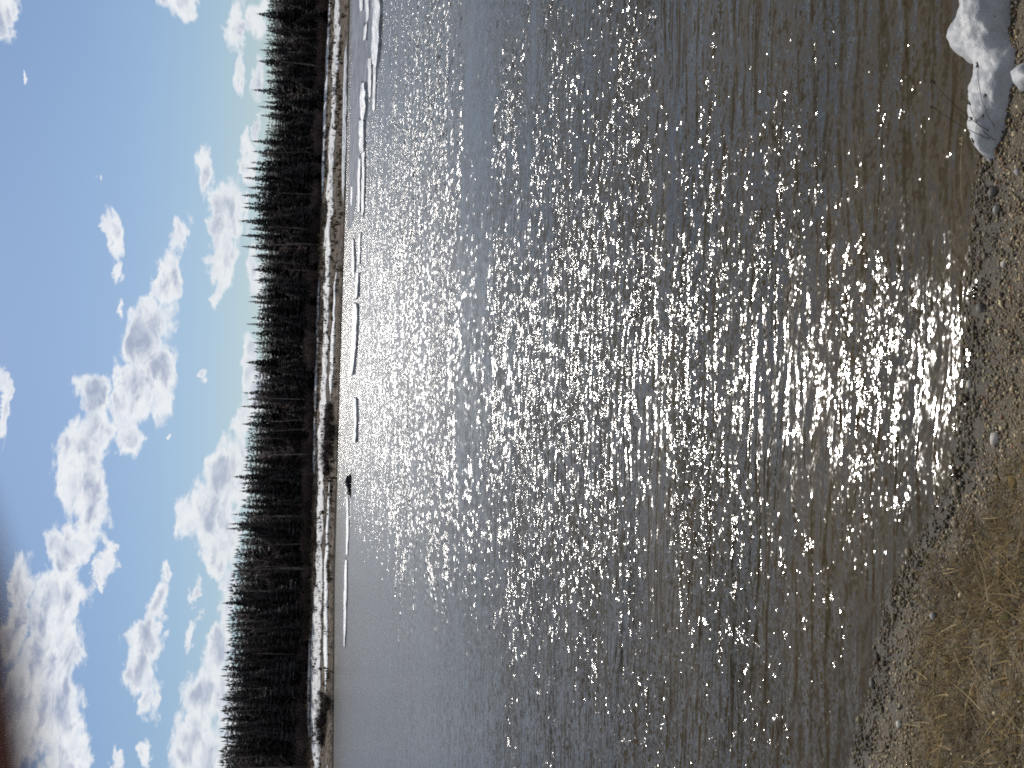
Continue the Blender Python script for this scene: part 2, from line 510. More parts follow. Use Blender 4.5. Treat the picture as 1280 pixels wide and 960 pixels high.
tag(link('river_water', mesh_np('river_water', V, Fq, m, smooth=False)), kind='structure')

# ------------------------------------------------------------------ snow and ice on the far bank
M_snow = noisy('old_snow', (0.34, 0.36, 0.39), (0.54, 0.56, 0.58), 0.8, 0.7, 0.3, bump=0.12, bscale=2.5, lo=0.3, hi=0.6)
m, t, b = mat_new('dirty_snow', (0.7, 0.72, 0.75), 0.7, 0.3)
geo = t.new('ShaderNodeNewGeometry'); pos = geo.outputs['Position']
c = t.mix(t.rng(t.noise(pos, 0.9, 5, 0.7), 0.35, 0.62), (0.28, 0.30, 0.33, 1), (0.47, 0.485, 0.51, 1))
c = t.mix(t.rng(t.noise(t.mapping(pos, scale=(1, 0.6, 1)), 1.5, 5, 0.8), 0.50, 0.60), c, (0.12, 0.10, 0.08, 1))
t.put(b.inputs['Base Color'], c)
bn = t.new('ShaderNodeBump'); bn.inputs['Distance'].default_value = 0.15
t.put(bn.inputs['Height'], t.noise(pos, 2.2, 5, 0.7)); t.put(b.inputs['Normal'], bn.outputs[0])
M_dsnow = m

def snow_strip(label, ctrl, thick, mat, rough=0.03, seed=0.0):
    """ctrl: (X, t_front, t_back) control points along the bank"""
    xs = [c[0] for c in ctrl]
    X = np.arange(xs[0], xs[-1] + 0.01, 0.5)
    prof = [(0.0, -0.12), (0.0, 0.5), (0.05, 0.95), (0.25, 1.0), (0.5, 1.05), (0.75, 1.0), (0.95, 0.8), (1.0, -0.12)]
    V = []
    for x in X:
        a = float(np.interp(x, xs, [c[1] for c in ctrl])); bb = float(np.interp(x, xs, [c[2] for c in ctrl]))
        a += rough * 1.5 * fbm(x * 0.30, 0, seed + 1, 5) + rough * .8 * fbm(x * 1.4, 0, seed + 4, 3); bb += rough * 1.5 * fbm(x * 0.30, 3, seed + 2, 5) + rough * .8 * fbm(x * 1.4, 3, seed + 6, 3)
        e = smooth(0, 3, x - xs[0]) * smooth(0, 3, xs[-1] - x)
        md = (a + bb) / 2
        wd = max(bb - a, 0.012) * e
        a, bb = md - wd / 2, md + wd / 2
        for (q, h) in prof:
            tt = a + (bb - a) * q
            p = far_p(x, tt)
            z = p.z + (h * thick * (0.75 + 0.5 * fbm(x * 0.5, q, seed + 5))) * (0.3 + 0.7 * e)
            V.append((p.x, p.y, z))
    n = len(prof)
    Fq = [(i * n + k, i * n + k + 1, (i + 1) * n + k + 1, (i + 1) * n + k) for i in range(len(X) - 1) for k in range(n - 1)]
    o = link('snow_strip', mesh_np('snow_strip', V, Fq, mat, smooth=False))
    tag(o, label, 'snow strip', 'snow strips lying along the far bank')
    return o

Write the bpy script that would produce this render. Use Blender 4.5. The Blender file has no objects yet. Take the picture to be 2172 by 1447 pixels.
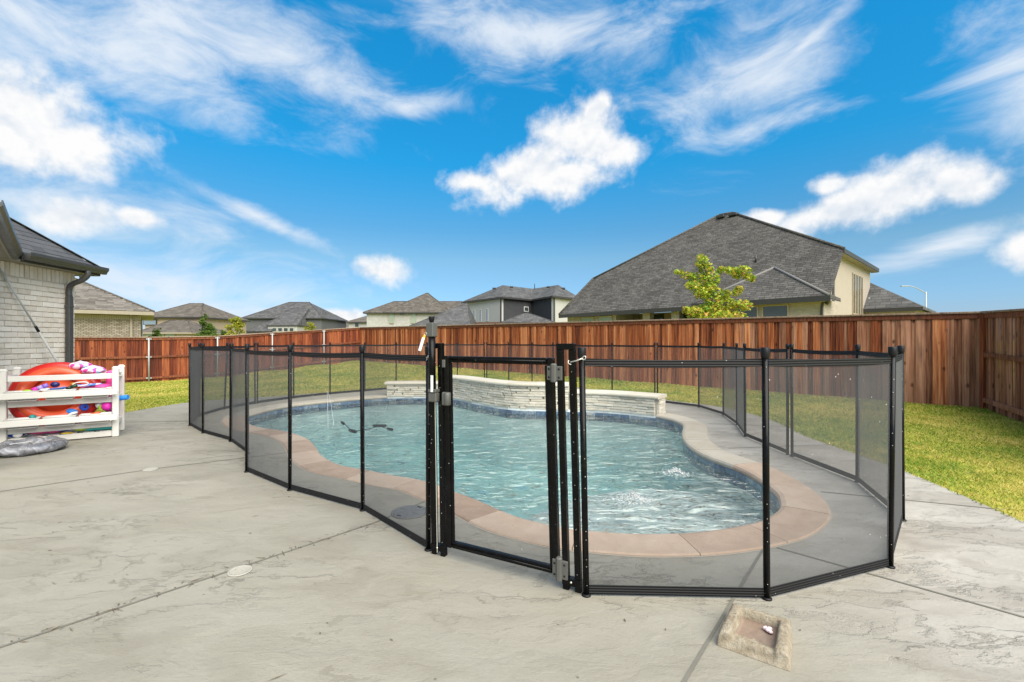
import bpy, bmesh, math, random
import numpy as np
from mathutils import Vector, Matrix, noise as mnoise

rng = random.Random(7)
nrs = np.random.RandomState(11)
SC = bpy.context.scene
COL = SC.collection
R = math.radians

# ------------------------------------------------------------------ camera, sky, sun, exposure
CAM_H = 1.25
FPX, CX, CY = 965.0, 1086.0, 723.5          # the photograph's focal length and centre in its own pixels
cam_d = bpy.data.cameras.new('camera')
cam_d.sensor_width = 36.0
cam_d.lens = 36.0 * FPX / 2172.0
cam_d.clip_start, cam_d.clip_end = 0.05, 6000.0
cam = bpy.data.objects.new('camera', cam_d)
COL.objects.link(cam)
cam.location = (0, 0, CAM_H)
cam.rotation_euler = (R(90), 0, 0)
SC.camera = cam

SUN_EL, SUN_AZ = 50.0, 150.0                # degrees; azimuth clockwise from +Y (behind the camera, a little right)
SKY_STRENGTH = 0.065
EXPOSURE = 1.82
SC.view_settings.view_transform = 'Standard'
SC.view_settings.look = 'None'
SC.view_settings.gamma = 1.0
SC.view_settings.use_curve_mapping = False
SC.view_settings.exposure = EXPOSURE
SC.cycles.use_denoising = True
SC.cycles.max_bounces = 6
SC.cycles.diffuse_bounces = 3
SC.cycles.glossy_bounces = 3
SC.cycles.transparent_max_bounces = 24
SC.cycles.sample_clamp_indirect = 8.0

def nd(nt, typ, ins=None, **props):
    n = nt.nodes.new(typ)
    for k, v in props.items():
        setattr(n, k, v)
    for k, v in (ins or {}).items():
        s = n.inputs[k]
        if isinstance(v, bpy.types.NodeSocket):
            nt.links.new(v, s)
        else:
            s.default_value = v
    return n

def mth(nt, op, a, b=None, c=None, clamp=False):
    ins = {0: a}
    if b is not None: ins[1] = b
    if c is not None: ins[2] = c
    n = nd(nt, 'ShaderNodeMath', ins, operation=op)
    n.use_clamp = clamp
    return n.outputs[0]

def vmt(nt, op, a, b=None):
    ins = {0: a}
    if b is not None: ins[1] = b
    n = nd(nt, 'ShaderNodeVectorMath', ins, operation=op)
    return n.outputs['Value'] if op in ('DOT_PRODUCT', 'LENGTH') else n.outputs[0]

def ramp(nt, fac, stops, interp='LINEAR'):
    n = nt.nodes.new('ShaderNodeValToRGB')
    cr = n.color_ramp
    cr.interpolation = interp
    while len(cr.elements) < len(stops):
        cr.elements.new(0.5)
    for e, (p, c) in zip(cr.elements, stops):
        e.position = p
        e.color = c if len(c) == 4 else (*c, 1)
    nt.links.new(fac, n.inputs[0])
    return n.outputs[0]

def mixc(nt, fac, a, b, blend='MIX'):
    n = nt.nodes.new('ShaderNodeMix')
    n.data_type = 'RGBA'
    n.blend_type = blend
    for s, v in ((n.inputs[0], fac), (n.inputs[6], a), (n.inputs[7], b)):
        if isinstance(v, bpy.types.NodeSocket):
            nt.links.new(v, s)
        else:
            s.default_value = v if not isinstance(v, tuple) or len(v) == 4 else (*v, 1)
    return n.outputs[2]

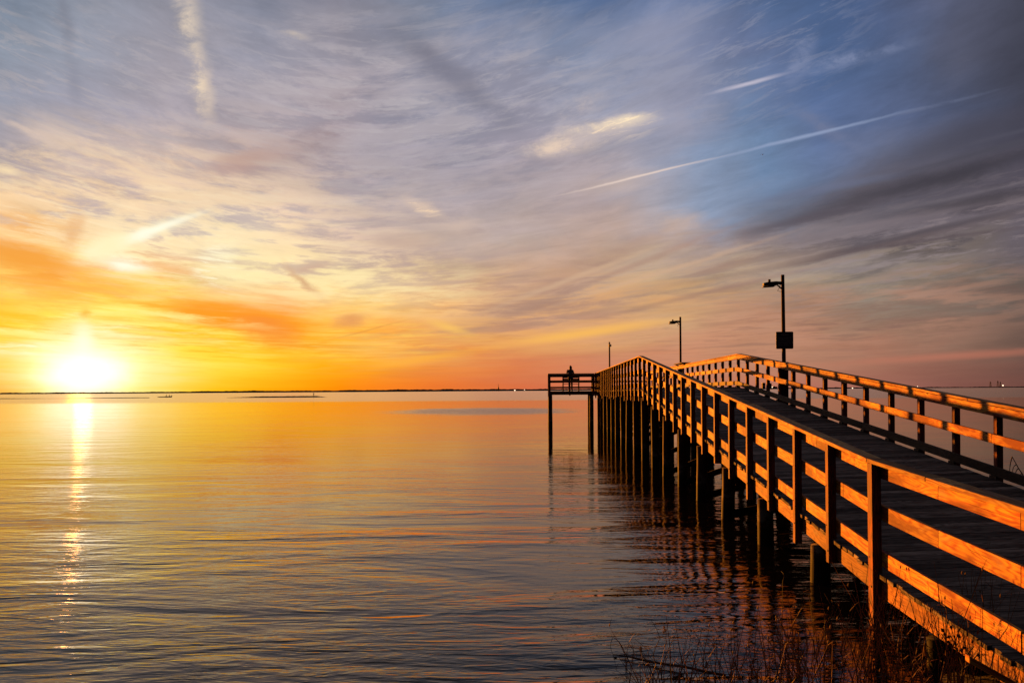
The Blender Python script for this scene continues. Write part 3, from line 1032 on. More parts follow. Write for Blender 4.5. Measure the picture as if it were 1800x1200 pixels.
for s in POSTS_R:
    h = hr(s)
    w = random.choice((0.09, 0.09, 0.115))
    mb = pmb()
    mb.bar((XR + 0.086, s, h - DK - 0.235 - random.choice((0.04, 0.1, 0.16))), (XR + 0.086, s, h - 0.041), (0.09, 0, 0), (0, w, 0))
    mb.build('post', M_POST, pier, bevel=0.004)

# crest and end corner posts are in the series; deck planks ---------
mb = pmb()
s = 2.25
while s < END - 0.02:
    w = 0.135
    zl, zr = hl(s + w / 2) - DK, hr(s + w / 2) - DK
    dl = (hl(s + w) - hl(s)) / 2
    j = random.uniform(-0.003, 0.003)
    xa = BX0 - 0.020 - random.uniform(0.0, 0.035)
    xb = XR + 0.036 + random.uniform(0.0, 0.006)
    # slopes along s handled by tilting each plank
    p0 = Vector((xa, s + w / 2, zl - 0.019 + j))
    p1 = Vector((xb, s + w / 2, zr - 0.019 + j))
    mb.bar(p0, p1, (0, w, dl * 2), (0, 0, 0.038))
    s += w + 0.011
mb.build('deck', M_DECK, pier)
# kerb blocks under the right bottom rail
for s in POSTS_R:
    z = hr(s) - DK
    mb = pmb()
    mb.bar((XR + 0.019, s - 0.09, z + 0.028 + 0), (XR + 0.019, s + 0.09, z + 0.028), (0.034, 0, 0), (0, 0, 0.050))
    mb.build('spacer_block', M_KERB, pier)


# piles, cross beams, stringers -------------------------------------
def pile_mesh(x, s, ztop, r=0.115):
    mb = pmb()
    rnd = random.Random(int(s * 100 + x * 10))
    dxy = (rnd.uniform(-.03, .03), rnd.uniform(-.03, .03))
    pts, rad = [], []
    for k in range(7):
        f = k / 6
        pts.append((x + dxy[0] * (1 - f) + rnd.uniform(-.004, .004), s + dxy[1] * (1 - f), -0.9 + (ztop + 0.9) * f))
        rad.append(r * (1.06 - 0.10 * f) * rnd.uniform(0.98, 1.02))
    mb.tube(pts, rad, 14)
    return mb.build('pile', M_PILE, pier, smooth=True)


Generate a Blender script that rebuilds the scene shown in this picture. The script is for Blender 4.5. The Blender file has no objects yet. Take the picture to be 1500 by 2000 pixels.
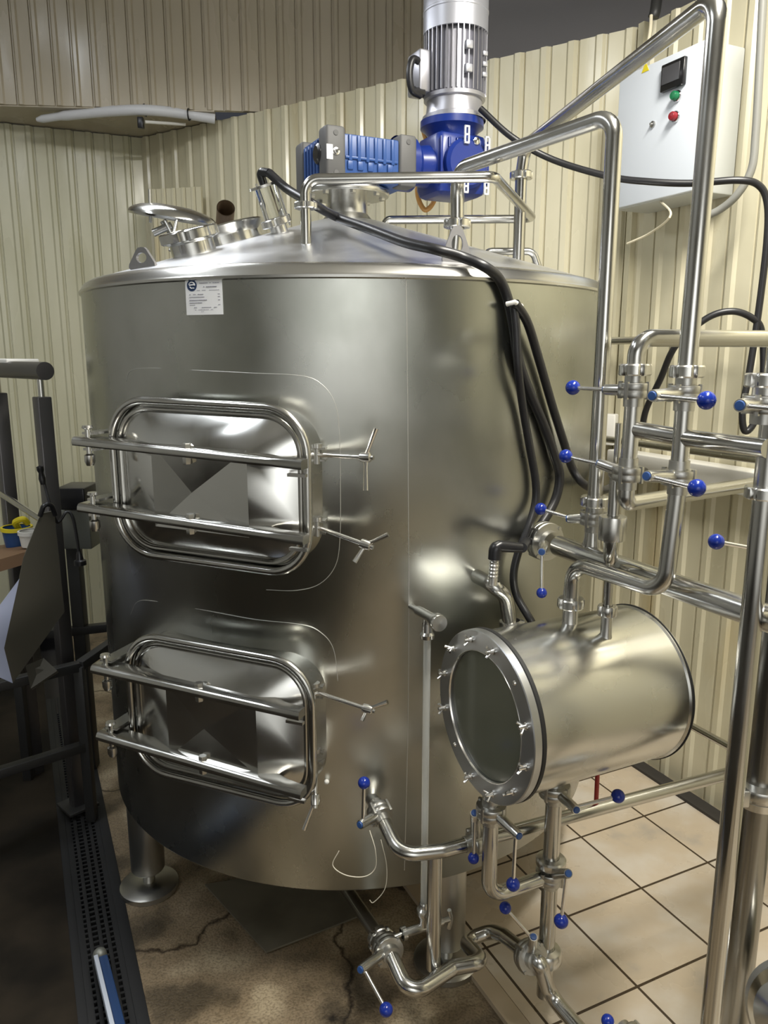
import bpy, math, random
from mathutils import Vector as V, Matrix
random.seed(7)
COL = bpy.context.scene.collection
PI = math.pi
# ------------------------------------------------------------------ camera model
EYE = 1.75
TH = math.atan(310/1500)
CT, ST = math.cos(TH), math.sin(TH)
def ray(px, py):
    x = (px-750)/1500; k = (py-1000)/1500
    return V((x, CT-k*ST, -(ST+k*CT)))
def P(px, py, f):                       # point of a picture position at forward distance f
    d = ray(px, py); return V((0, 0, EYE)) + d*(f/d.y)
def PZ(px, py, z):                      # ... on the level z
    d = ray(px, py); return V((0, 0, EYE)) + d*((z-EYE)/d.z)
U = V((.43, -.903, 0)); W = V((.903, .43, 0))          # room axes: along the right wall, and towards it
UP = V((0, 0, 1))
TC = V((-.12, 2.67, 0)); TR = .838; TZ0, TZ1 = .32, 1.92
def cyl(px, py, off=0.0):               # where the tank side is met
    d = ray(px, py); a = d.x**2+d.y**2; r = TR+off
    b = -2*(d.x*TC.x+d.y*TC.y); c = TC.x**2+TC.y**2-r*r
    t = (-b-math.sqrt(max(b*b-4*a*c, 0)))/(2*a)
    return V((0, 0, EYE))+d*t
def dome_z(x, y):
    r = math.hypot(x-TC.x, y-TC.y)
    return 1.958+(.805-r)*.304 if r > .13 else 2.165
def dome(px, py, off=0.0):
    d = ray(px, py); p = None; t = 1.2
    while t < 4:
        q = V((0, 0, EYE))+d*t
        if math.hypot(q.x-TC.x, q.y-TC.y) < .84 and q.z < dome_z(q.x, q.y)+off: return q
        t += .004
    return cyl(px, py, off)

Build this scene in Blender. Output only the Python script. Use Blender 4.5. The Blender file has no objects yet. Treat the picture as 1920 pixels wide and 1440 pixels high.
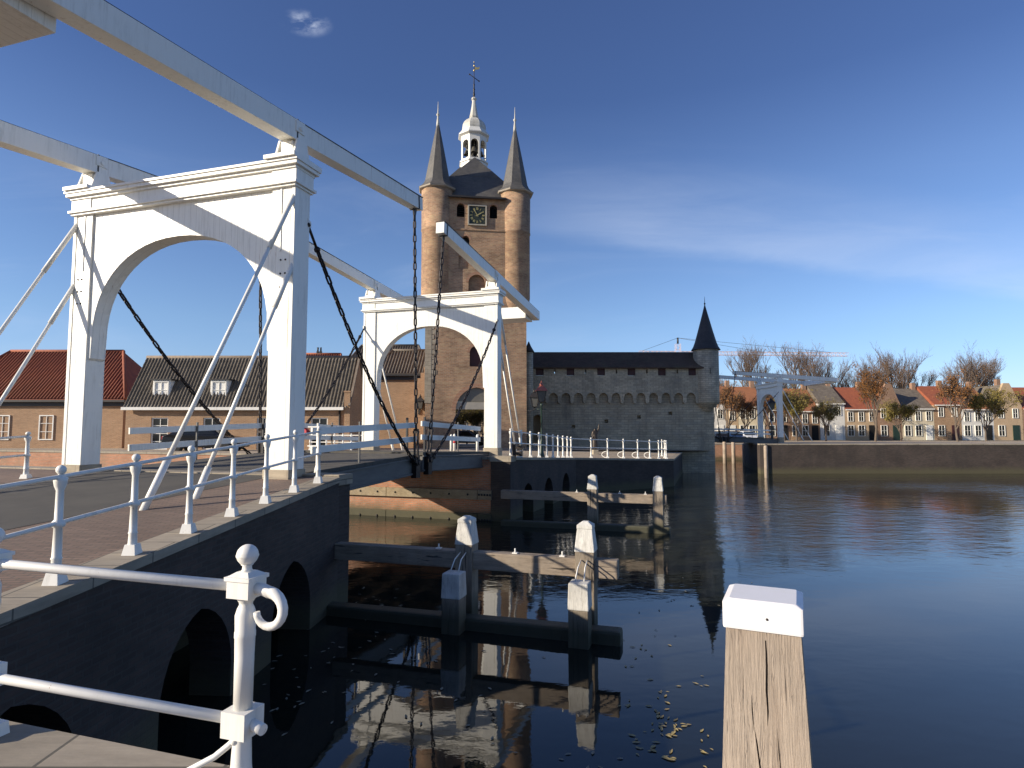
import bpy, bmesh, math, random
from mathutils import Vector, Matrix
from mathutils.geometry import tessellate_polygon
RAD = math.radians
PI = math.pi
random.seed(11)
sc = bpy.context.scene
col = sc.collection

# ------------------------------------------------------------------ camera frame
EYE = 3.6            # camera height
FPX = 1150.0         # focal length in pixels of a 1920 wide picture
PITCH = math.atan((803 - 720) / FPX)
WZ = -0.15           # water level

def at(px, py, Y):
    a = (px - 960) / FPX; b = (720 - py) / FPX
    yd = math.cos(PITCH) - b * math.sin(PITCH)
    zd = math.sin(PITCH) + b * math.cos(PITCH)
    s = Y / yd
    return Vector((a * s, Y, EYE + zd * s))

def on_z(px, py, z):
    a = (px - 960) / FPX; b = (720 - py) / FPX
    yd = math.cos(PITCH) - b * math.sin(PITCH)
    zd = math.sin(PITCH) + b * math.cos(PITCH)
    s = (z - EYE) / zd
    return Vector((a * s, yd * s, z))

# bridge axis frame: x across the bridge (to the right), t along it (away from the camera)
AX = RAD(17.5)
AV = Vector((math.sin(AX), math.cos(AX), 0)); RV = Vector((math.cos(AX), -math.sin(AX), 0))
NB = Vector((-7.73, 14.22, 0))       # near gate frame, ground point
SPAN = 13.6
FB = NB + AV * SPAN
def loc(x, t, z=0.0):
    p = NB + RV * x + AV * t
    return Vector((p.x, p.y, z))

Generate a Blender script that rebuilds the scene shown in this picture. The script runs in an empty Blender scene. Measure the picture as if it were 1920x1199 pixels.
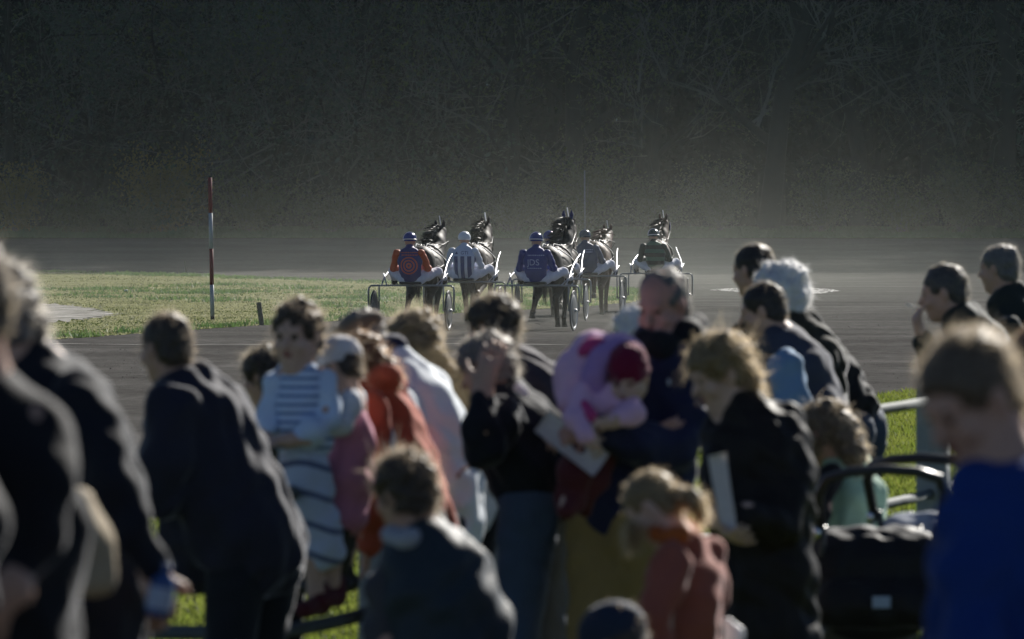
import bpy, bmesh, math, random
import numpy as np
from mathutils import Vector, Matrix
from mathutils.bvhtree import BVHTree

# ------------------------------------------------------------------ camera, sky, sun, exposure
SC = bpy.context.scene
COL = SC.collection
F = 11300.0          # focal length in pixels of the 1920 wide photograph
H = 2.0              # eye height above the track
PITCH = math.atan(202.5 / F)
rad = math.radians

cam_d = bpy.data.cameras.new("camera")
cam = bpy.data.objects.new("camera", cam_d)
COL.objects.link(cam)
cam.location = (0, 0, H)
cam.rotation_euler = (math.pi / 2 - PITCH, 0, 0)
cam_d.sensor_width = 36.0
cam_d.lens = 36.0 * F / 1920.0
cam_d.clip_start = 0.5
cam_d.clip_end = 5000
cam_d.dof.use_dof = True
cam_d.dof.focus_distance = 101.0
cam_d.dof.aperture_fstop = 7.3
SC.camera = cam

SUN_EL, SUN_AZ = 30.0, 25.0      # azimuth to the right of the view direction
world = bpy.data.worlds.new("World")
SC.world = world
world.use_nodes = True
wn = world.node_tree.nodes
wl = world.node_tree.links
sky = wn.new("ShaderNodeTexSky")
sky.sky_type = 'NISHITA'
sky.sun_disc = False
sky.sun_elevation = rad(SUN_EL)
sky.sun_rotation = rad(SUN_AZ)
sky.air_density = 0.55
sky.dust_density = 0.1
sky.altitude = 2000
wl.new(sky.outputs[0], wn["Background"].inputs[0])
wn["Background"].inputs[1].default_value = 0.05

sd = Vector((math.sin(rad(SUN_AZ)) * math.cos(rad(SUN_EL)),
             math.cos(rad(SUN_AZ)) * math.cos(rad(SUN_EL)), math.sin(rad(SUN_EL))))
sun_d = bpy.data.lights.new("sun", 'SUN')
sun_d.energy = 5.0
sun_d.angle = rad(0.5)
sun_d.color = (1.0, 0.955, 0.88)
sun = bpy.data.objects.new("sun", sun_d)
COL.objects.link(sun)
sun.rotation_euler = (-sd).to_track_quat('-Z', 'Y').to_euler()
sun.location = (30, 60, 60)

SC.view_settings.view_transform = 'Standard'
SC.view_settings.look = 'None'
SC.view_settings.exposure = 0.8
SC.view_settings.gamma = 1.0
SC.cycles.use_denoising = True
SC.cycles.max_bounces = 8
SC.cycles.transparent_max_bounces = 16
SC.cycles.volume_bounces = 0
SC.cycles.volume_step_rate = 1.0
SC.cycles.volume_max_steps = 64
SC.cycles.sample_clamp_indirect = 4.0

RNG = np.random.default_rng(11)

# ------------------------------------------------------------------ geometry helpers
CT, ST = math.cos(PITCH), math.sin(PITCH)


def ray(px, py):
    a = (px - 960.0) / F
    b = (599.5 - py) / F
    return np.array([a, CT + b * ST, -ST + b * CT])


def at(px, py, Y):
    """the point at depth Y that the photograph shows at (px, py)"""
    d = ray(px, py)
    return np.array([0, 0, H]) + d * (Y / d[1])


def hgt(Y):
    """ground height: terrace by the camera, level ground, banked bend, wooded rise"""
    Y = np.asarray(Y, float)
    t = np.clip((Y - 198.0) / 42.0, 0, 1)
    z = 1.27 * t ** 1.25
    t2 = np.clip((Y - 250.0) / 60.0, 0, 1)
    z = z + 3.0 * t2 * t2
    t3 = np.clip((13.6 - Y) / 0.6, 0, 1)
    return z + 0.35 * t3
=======
Reproduce the data above exactly, but only from the line containing "by 2000 pixels." through the line containing "return cyl(px, py, off)"; skip the pictures.

- _The completed task_
Generate a Blender script that rebuilds the scene shown in this picture. The script is for Blender 4.5. The Blender file has no objects yet. Take the picture to be 1500 by 2000 pixels.
import bpy, math, random
from mathutils import Vector as V, Matrix
random.seed(7)
COL = bpy.context.scene.collection
PI = math.pi
# ------------------------------------------------------------------ camera model
EYE = 1.75
TH = math.atan(310/1500)
CT, ST = math.cos(TH), math.sin(TH)
def ray(px, py):
    x = (px-750)/1500; k = (py-1000)/1500
    return V((x, CT-k*ST, -(ST+k*CT)))
def P(px, py, f):                       # point of a picture position at forward distance f
    d = ray(px, py); return V((0, 0, EYE)) + d*(f/d.y)
def PZ(px, py, z):                      # ... on the level z
    d = ray(px, py); return V((0, 0, EYE)) + d*((z-EYE)/d.z)
U = V((.43, -.903, 0)); W = V((.903, .43, 0))          # room axes: along the right wall, and towards it
UP = V((0, 0, 1))
TC = V((-.12, 2.67, 0)); TR = .838; TZ0, TZ1 = .32, 1.92
def cyl(px, py, off=0.0):               # where the tank side is met
    d = ray(px, py); a = d.x**2+d.y**2; r = TR+off
    b = -2*(d.x*TC.x+d.y*TC.y); c = TC.x**2+TC.y**2-r*r
    t = (-b-math.sqrt(max(b*b-4*a*c, 0)))/(2*a)
    return V((0, 0, EYE))+d*t
def dome_z(x, y):
    r = math.hypot(x-TC.x, y-TC.y)
    return 1.958+(.805-r)*.304 if r > .13 else 2.165
def dome(px, py, off=0.0):
    d = ray(px, py); p = None; t = 1.2
    while t < 4:
        q = V((0, 0, EYE))+d*t
        if math.hypot(q.x-TC.x, q.y-TC.y) < .84 and q.z < dome_z(q.x, q.y)+off: return q
        t += .004
    return cyl(px, py, off)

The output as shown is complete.